**Requirements**
Quote verbatim everything from the line containing "Build this scene" down to the line containing "return v / (np.linalg.norm(v) + 1e-12)", with both of those lines included and no others.

**Data listing**
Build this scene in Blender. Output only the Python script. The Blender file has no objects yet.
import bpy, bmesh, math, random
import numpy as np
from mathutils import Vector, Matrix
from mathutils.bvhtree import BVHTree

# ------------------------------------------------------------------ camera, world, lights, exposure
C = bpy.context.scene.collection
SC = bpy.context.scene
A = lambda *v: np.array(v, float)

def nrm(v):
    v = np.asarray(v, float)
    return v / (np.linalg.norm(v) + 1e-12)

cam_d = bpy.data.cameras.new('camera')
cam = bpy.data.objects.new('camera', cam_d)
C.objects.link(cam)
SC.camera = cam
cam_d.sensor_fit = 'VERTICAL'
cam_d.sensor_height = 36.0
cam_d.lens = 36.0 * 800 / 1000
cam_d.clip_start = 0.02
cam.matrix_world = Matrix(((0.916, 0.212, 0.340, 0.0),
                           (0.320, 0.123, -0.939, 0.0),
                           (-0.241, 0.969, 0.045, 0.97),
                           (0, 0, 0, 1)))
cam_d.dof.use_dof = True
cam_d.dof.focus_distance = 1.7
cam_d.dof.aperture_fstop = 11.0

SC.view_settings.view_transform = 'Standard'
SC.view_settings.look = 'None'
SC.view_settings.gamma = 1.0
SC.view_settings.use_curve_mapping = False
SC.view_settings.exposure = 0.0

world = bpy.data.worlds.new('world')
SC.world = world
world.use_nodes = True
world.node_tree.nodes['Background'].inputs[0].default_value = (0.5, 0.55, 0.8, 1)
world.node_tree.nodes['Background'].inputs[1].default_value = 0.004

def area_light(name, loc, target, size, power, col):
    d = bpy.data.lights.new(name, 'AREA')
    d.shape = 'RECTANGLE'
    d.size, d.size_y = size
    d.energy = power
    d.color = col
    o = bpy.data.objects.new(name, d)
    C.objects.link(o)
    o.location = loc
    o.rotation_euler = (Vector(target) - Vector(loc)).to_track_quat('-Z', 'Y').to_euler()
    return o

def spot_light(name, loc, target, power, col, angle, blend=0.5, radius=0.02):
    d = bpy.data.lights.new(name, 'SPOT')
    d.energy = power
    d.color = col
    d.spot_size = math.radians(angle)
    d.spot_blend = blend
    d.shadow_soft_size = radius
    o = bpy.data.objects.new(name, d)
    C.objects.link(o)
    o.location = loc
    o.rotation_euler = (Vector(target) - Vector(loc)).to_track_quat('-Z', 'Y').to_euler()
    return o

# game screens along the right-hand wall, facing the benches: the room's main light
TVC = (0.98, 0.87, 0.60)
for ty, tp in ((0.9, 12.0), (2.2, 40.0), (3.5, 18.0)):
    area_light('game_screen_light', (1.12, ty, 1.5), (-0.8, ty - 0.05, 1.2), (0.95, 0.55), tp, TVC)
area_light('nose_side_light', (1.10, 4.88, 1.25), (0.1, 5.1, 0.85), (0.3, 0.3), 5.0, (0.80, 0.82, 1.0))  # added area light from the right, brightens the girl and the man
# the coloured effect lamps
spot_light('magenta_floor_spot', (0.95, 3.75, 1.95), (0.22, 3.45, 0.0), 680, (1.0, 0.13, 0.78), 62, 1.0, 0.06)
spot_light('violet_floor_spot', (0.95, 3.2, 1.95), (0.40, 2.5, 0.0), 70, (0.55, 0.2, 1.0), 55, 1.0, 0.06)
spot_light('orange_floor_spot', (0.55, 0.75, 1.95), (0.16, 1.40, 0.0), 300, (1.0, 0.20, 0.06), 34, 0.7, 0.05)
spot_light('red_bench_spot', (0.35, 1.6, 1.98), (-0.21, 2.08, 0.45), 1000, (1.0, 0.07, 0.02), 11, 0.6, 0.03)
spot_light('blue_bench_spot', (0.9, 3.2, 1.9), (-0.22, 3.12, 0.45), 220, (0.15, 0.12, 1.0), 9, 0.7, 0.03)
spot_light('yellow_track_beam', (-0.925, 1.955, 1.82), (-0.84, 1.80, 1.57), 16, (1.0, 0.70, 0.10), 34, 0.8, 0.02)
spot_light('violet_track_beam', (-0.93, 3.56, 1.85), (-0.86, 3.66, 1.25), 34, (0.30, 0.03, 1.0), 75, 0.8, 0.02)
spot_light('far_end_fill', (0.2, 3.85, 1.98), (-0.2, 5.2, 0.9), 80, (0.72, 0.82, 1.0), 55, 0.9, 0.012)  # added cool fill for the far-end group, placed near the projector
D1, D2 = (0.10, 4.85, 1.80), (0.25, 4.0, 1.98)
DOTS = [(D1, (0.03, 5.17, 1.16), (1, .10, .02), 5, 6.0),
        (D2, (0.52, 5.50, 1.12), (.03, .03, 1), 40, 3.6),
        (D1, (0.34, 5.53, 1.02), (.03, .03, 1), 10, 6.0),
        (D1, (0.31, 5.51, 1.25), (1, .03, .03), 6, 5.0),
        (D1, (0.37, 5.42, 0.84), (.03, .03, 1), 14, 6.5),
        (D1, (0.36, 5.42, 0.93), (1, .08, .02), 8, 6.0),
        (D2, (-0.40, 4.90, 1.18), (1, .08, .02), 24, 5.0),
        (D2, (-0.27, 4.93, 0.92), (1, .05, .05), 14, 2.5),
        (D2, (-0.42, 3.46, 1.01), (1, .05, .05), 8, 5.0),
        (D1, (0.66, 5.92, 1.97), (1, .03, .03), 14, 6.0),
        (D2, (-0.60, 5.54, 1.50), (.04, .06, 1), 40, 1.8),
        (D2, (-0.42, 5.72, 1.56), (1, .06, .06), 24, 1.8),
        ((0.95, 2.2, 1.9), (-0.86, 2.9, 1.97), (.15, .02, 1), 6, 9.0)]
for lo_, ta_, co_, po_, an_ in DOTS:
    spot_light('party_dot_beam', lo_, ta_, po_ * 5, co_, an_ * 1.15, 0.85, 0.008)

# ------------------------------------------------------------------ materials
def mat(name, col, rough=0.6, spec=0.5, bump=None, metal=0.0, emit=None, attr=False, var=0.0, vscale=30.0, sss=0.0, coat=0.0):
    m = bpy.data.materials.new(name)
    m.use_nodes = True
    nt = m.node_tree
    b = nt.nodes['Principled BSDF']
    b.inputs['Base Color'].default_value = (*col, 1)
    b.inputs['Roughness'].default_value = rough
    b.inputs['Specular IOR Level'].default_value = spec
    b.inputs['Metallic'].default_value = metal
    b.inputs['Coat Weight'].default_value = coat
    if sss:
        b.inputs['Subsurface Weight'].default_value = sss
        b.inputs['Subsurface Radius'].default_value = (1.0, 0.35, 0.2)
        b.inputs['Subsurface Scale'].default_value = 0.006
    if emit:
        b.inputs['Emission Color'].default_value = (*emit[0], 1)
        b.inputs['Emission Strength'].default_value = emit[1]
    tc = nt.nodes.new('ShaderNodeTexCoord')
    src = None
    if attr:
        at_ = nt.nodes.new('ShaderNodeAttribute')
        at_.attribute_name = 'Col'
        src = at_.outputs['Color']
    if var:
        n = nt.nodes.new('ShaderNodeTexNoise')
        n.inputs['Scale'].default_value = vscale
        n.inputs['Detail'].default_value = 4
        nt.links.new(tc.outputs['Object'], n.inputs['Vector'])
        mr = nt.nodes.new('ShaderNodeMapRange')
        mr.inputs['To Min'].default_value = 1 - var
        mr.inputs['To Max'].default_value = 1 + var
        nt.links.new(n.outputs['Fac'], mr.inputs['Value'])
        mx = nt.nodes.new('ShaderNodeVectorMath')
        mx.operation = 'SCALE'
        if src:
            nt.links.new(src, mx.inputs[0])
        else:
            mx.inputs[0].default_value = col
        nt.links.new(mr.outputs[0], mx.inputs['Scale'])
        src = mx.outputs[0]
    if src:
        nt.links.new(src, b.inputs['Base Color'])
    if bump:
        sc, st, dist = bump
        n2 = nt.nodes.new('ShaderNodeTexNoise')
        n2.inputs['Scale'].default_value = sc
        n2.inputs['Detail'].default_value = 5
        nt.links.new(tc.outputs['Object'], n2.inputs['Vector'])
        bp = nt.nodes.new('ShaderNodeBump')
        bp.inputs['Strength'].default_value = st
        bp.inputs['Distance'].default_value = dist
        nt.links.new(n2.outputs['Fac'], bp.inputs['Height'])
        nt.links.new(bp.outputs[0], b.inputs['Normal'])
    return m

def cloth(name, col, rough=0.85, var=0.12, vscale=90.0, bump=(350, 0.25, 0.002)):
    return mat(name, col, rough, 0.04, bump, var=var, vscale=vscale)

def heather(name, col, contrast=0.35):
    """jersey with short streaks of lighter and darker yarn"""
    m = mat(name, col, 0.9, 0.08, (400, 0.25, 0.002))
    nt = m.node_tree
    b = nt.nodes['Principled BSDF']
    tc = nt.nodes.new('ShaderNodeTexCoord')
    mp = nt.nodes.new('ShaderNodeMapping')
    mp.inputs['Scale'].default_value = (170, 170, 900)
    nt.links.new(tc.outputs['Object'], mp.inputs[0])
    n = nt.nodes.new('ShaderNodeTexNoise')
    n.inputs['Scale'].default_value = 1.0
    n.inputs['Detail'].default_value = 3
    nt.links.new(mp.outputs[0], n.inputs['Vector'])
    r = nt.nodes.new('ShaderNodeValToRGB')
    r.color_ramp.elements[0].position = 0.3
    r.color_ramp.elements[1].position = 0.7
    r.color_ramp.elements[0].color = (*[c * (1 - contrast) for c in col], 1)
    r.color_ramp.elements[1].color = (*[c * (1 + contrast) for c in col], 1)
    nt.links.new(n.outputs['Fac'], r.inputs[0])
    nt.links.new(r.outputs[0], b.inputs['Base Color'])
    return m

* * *

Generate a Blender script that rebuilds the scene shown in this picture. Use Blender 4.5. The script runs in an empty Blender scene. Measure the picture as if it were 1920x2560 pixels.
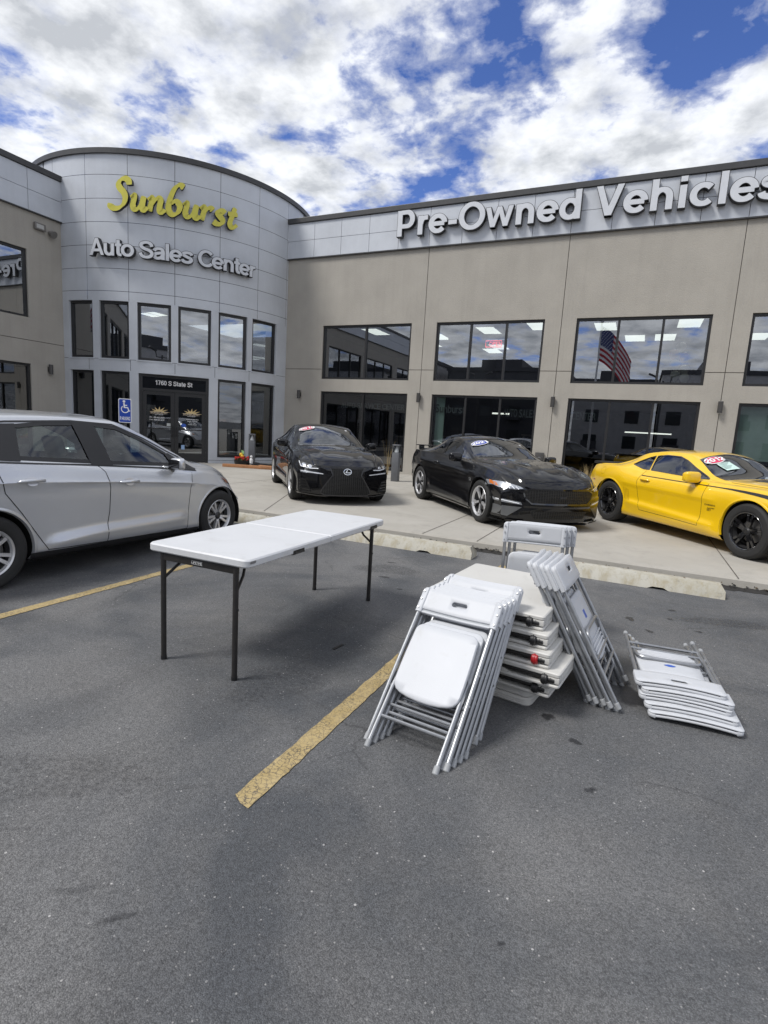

**The reply**
Build this scene in Blender. Output only the Python script. The Blender file has no objects yet.
import bpy, bmesh, math, random
import numpy as np
from mathutils import Vector, Matrix
from mathutils.bvhtree import BVHTree

# ------------------------------------------------------------------ camera, world, lights, exposure
C = bpy.context.scene.collection
SC = bpy.context.scene
A = lambda *v: np.array(v, float)

def nrm(v):
    v = np.asarray(v, float)
    return v / (np.linalg.norm(v) + 1e-12)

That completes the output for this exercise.